Hey everyone, I’ve been a little sporadic writing lately as I'm working towards a deadline, but as always following along. Getting really excited about Summer, as the weather is starting to warm up, but also slightly worried. I need to start adjusting my sobriety plan to fit the approaching season, as with it brings a whole new list of obstacles and challenges.

Cassandra lee - I understand your mindset about having trouble painting sober. I’m an advertising copywriter by trade and enjoy creative writing on the side. My past routine used to consist of cracking open a bottle and "getting to work”. What a cliche, I know! Hemingway, I am not. I discovered the hardest part was the new routine, and it took time, but now I'm writing more often, more clearly and I'm personally finding it much more satisfying. Don’t give up….sit yourself down and give it time

NACN - Congrats on your 90 days!!! I hope your fundraiser was a success.

MrMCTell – Personally, I can’t tell myself I'll never drink again. My mind freaks out at the thought of it and that’s when my AV starts playing games.
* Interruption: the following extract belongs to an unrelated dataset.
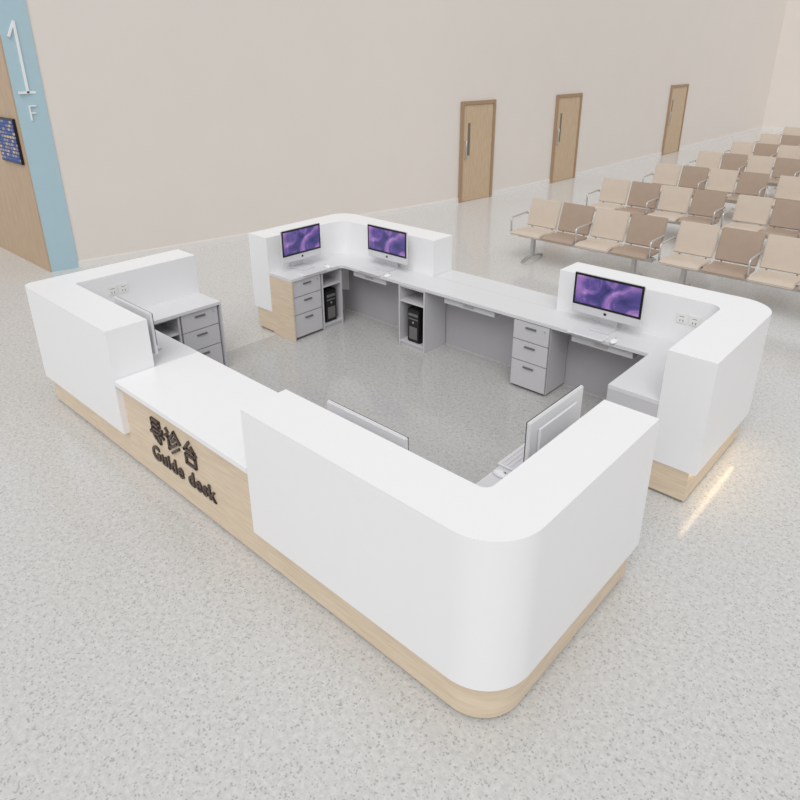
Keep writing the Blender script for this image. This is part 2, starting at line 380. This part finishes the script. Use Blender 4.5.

One day at a time really is the only way for me.

Site1Q84 – I also had a crazy dream a few nights ago!! I actually woke up so confused and half asleep that I asked my BF if I drank last night. It was terrifying and really emotional. I was so relieved it really was just a dream! Hope you didn’t treat that as your 90day gift and at least had a slice of cake or something

InaSilentWay - Congrats on your now 93 days!!!!!

DLB – I’ve had those days when going to bed early is the only thing you can do. You’ve got today!!!

J9NoWine – Good for you for not drinking with your friend. I think I would’ve found that especially difficult. I also have friends who look at my sobriety as a phase. These friends are also drinkers, like your friend, and I wonder if my sobriety simply makes them question their own habits. Congrats on staying strong


I hope you all are having a great day!!